# Data extract:
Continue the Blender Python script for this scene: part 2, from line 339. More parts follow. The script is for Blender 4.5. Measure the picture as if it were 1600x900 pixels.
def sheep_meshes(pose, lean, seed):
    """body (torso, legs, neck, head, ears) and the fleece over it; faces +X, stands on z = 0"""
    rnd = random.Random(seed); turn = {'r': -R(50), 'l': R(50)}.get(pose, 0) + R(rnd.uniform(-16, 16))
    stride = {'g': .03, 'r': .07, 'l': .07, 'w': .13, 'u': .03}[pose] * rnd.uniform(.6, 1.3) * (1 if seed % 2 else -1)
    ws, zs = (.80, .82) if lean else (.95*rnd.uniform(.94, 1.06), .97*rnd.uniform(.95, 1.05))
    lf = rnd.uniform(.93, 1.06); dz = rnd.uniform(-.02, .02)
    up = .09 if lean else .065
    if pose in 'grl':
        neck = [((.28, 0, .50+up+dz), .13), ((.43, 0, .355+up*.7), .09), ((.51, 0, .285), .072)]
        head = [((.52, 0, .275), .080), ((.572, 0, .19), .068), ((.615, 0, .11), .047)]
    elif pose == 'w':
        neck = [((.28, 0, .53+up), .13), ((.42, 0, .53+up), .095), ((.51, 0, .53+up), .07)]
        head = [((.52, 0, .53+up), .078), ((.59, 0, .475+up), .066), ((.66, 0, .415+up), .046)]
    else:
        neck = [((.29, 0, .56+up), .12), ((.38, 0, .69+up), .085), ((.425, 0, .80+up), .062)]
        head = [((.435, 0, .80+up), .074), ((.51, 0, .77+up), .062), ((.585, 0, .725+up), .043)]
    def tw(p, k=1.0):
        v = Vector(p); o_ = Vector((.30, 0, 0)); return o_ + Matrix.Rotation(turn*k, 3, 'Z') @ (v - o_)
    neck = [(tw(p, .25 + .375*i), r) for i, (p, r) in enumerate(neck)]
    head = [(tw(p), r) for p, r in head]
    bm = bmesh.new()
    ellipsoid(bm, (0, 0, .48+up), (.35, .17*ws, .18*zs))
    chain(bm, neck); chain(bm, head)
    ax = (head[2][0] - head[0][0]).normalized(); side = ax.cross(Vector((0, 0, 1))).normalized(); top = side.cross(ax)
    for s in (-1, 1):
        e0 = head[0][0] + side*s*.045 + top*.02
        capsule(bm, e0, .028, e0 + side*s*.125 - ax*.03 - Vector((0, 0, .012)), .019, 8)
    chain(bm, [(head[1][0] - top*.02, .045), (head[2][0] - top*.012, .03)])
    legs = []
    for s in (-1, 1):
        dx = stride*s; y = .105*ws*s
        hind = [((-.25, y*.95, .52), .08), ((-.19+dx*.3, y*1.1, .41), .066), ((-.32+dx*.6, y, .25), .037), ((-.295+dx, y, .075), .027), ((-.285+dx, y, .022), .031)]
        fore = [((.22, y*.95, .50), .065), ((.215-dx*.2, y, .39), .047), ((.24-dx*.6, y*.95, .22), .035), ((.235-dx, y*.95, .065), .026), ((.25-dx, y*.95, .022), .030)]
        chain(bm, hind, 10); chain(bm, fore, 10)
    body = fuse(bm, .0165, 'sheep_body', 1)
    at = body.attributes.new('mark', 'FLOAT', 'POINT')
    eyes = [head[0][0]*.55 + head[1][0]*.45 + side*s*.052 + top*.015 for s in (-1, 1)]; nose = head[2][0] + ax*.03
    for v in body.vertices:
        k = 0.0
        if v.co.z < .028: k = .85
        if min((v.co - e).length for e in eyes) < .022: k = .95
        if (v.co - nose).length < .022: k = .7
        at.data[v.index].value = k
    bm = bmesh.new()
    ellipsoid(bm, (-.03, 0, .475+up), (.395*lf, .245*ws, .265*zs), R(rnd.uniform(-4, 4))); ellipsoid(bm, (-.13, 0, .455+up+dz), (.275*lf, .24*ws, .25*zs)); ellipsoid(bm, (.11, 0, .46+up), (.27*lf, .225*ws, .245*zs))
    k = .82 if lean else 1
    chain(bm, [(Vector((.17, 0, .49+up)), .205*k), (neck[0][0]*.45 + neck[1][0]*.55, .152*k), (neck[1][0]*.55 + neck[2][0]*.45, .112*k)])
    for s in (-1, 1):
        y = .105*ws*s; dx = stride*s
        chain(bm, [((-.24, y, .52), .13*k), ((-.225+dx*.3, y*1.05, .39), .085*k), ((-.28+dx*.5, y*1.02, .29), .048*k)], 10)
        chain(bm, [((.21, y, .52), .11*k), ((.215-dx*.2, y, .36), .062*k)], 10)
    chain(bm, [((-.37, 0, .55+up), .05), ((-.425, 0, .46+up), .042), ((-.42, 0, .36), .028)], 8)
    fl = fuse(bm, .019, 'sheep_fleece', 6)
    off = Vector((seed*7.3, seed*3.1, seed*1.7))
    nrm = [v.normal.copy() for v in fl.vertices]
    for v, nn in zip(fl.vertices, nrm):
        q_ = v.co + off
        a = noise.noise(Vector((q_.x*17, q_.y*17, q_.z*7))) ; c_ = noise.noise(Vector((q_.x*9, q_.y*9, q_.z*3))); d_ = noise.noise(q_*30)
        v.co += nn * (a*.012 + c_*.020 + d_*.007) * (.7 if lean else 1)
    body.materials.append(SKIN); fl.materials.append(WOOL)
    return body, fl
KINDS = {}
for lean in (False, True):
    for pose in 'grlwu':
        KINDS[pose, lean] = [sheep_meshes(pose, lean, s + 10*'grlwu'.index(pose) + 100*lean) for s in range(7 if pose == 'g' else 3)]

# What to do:
Print back all the lines verbatim.

# Finished answer:
Continue the Blender Python script for this scene: part 2, from line 339. More parts follow. The script is for Blender 4.5. Measure the picture as if it were 1600x900 pixels.
def sheep_meshes(pose, lean, seed):
    """body (torso, legs, neck, head, ears) and the fleece over it; faces +X, stands on z = 0"""
    rnd = random.Random(seed); turn = {'r': -R(50), 'l': R(50)}.get(pose, 0) + R(rnd.uniform(-16, 16))
    stride = {'g': .03, 'r': .07, 'l': .07, 'w': .13, 'u': .03}[pose] * rnd.uniform(.6, 1.3) * (1 if seed % 2 else -1)
    ws, zs = (.80, .82) if lean else (.95*rnd.uniform(.94, 1.06), .97*rnd.uniform(.95, 1.05))
    lf = rnd.uniform(.93, 1.06); dz = rnd.uniform(-.02, .02)
    up = .09 if lean else .065
    if pose in 'grl':
        neck = [((.28, 0, .50+up+dz), .13), ((.43, 0, .355+up*.7), .09), ((.51, 0, .285), .072)]
        head = [((.52, 0, .275), .080), ((.572, 0, .19), .068), ((.615, 0, .11), .047)]
    elif pose == 'w':
        neck = [((.28, 0, .53+up), .13), ((.42, 0, .53+up), .095), ((.51, 0, .53+up), .07)]
        head = [((.52, 0, .53+up), .078), ((.59, 0, .475+up), .066), ((.66, 0, .415+up), .046)]
    else:
        neck = [((.29, 0, .56+up), .12), ((.38, 0, .69+up), .085), ((.425, 0, .80+up), .062)]
        head = [((.435, 0, .80+up), .074), ((.51, 0, .77+up), .062), ((.585, 0, .725+up), .043)]
    def tw(p, k=1.0):
        v = Vector(p); o_ = Vector((.30, 0, 0)); return o_ + Matrix.Rotation(turn*k, 3, 'Z') @ (v - o_)
    neck = [(tw(p, .25 + .375*i), r) for i, (p, r) in enumerate(neck)]
    head = [(tw(p), r) for p, r in head]
    bm = bmesh.new()
    ellipsoid(bm, (0, 0, .48+up), (.35, .17*ws, .18*zs))
    chain(bm, neck); chain(bm, head)
    ax = (head[2][0] - head[0][0]).normalized(); side = ax.cross(Vector((0, 0, 1))).normalized(); top = side.cross(ax)
    for s in (-1, 1):
        e0 = head[0][0] + side*s*.045 + top*.02
        capsule(bm, e0, .028, e0 + side*s*.125 - ax*.03 - Vector((0, 0, .012)), .019, 8)
    chain(bm, [(head[1][0] - top*.02, .045), (head[2][0] - top*.012, .03)])
    legs = []
    for s in (-1, 1):
        dx = stride*s; y = .105*ws*s
        hind = [((-.25, y*.95, .52), .08), ((-.19+dx*.3, y*1.1, .41), .066), ((-.32+dx*.6, y, .25), .037), ((-.295+dx, y, .075), .027), ((-.285+dx, y, .022), .031)]
        fore = [((.22, y*.95, .50), .065), ((.215-dx*.2, y, .39), .047), ((.24-dx*.6, y*.95, .22), .035), ((.235-dx, y*.95, .065), .026), ((.25-dx, y*.95, .022), .030)]
        chain(bm, hind, 10); chain(bm, fore, 10)
    body = fuse(bm, .0165, 'sheep_body', 1)
    at = body.attributes.new('mark', 'FLOAT', 'POINT')
    eyes = [head[0][0]*.55 + head[1][0]*.45 + side*s*.052 + top*.015 for s in (-1, 1)]; nose = head[2][0] + ax*.03
    for v in body.vertices:
        k = 0.0
        if v.co.z < .028: k = .85
        if min((v.co - e).length for e in eyes) < .022: k = .95
        if (v.co - nose).length < .022: k = .7
        at.data[v.index].value = k
    bm = bmesh.new()
    ellipsoid(bm, (-.03, 0, .475+up), (.395*lf, .245*ws, .265*zs), R(rnd.uniform(-4, 4))); ellipsoid(bm, (-.13, 0, .455+up+dz), (.275*lf, .24*ws, .25*zs)); ellipsoid(bm, (.11, 0, .46+up), (.27*lf, .225*ws, .245*zs))
    k = .82 if lean else 1
    chain(bm, [(Vector((.17, 0, .49+up)), .205*k), (neck[0][0]*.45 + neck[1][0]*.55, .152*k), (neck[1][0]*.55 + neck[2][0]*.45, .112*k)])
    for s in (-1, 1):
        y = .105*ws*s; dx = stride*s
        chain(bm, [((-.24, y, .52), .13*k), ((-.225+dx*.3, y*1.05, .39), .085*k), ((-.28+dx*.5, y*1.02, .29), .048*k)], 10)
        chain(bm, [((.21, y, .52), .11*k), ((.215-dx*.2, y, .36), .062*k)], 10)
    chain(bm, [((-.37, 0, .55+up), .05), ((-.425, 0, .46+up), .042), ((-.42, 0, .36), .028)], 8)
    fl = fuse(bm, .019, 'sheep_fleece', 6)
    off = Vector((seed*7.3, seed*3.1, seed*1.7))
    nrm = [v.normal.copy() for v in fl.vertices]
    for v, nn in zip(fl.vertices, nrm):
        q_ = v.co + off
        a = noise.noise(Vector((q_.x*17, q_.y*17, q_.z*7))) ; c_ = noise.noise(Vector((q_.x*9, q_.y*9, q_.z*3))); d_ = noise.noise(q_*30)
        v.co += nn * (a*.012 + c_*.020 + d_*.007) * (.7 if lean else 1)
    body.materials.append(SKIN); fl.materials.append(WOOL)
    return body, fl
KINDS = {}
for lean in (False, True):
    for pose in 'grlwu':
        KINDS[pose, lean] = [sheep_meshes(pose, lean, s + 10*'grlwu'.index(pose) + 100*lean) for s in range(7 if pose == 'g' else 3)]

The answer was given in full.